Below are the records. Gather each line that holds "parts".

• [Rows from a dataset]

━━━━━━

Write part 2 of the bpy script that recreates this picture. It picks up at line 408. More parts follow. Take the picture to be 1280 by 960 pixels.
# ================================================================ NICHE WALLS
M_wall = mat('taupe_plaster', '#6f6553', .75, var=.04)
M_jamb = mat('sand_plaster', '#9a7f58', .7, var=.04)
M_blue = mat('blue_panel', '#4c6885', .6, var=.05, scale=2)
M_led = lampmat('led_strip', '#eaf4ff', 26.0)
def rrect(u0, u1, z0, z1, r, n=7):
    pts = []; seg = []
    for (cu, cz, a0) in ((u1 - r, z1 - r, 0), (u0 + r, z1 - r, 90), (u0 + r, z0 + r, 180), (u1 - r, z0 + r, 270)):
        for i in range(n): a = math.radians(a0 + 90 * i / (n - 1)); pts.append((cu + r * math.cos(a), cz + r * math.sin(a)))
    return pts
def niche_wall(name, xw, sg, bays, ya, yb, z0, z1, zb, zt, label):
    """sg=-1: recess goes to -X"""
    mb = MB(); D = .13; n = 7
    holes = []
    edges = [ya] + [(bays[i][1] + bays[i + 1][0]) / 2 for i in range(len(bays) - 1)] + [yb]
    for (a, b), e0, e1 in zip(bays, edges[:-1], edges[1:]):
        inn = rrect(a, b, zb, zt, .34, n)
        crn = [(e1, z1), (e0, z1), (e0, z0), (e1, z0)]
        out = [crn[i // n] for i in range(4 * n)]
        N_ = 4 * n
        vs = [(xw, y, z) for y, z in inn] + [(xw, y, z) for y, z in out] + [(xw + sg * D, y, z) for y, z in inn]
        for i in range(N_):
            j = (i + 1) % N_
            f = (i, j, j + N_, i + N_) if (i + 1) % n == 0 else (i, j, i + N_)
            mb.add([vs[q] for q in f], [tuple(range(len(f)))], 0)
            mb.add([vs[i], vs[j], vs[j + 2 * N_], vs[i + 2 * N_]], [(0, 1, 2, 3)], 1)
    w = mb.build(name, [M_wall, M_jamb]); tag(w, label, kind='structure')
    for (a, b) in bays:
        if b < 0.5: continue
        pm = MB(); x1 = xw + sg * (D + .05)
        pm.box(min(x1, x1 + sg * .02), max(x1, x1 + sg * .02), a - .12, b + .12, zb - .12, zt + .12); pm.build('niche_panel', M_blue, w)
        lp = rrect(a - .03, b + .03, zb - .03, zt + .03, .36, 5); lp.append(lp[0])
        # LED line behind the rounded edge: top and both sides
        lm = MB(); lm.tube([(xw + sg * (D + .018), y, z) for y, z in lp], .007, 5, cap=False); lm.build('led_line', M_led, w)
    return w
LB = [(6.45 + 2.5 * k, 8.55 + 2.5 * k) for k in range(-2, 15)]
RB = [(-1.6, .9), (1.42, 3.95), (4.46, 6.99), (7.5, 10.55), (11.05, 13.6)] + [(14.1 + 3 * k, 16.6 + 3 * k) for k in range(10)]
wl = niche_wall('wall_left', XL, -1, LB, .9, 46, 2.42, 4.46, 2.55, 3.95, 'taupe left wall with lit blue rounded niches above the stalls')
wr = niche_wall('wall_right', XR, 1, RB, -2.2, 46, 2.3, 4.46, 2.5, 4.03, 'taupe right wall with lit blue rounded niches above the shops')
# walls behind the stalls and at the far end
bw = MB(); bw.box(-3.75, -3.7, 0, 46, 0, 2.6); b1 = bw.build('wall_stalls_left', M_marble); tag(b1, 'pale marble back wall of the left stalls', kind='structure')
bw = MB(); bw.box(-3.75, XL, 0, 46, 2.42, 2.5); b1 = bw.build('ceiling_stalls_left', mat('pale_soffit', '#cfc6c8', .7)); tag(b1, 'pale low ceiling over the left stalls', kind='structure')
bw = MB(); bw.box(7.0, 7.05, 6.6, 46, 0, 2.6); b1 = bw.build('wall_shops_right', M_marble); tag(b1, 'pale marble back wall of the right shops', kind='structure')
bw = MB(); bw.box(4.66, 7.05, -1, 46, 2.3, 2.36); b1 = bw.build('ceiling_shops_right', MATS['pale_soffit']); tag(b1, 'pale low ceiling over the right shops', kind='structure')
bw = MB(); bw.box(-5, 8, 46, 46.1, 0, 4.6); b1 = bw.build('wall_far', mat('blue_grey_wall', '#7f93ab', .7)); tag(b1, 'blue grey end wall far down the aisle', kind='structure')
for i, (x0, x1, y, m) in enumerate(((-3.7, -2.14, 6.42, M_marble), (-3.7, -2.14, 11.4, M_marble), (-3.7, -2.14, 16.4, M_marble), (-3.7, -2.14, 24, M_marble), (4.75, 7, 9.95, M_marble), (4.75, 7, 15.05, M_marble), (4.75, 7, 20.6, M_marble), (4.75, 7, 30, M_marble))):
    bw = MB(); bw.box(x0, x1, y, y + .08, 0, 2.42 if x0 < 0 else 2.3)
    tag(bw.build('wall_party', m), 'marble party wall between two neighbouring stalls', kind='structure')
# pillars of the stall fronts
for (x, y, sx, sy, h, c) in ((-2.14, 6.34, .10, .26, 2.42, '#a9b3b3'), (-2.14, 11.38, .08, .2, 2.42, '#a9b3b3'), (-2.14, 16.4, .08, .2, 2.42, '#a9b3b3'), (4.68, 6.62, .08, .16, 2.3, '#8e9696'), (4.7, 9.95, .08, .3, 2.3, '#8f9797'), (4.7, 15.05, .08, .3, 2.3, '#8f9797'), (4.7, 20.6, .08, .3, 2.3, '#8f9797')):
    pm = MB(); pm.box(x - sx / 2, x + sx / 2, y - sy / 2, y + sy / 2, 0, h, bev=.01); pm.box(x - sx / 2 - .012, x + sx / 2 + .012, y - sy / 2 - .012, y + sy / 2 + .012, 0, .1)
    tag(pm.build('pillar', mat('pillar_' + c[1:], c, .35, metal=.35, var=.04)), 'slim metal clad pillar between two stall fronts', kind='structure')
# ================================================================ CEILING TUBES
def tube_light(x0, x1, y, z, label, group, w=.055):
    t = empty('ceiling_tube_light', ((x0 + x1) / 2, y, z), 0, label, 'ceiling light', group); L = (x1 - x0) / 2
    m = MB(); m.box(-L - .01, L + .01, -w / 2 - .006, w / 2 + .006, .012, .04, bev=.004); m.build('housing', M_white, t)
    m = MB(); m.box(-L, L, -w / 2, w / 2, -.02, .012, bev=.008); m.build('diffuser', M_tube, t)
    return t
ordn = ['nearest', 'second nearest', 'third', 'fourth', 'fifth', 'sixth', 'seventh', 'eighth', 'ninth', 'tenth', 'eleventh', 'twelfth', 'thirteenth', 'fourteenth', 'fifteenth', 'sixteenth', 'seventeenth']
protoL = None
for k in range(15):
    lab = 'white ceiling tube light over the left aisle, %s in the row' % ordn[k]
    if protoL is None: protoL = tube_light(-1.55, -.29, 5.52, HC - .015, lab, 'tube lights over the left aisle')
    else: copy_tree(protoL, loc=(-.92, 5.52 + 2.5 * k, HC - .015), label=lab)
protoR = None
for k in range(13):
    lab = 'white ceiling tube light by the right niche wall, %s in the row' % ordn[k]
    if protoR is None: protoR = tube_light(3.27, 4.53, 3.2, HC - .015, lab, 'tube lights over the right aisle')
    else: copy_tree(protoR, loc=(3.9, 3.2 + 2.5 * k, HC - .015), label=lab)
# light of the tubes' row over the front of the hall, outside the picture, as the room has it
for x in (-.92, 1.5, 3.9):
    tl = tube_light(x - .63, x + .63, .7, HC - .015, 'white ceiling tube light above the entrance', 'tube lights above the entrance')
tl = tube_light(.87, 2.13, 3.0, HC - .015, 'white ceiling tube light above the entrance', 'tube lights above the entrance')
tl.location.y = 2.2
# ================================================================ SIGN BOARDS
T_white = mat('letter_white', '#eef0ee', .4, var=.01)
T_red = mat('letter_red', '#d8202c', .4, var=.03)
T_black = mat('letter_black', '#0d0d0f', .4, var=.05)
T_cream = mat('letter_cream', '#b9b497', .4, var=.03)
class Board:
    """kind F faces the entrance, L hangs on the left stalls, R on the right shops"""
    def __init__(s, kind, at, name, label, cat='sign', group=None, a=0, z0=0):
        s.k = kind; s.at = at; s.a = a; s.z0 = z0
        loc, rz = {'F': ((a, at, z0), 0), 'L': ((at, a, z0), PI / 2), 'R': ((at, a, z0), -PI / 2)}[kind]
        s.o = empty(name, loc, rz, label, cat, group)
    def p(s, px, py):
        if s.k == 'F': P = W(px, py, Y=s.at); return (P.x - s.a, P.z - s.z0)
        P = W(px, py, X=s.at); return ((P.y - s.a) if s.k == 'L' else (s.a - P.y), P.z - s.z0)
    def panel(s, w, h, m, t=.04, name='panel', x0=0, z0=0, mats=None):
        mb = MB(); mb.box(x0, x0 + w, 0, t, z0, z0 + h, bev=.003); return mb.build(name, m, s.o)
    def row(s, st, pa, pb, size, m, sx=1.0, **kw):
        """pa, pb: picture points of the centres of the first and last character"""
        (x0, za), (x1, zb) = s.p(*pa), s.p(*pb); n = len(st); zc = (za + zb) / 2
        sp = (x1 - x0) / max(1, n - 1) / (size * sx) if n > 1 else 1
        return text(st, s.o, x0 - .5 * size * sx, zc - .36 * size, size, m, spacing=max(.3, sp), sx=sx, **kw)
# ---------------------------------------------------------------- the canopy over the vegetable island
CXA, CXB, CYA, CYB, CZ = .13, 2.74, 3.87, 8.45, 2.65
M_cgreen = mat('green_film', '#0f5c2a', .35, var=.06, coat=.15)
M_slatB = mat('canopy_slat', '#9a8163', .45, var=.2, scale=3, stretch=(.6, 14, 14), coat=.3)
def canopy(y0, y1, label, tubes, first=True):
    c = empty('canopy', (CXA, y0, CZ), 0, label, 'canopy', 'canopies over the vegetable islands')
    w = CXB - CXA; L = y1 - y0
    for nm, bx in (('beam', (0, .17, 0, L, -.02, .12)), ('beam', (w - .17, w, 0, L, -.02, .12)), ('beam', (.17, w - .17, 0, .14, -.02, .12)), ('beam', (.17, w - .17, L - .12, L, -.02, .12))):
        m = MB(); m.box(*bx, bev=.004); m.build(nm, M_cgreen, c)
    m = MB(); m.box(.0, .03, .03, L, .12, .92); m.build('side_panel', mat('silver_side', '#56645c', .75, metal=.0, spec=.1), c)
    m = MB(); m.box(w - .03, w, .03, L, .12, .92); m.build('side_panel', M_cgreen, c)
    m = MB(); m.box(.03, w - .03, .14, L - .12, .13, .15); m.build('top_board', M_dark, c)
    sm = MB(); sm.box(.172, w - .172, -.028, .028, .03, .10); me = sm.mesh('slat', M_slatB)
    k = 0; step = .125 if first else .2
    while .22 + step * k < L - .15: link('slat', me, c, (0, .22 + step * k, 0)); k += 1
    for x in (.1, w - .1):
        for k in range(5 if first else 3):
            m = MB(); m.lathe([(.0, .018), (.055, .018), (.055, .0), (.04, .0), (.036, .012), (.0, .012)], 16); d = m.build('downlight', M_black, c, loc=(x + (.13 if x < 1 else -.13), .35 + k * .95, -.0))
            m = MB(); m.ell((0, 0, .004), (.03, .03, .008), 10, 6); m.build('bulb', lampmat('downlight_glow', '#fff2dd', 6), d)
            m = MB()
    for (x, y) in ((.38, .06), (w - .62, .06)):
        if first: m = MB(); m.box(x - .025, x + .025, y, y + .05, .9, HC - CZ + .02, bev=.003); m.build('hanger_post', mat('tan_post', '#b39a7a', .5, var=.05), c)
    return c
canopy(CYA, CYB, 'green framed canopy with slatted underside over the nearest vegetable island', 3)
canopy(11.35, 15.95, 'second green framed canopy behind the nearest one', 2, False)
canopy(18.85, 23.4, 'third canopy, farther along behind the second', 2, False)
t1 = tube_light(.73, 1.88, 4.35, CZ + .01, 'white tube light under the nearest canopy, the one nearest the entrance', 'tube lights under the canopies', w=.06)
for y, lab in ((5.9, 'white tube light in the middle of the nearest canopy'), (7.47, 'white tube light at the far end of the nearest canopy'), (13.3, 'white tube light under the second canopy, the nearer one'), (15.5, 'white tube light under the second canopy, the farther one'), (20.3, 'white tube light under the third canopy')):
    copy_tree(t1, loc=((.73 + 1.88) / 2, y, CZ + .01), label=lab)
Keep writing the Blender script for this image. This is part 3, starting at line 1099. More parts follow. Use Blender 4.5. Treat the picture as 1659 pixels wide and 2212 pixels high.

━━━━━━

• [Output of the task]
Write part 2 of the bpy script that recreates this picture. It picks up at line 408. More parts follow. Take the picture to be 1280 by 960 pixels.
Keep writing the Blender script for this image. This is part 3, starting at line 1099. More parts follow. Use Blender 4.5. Treat the picture as 1659 pixels wide and 2212 pixels high.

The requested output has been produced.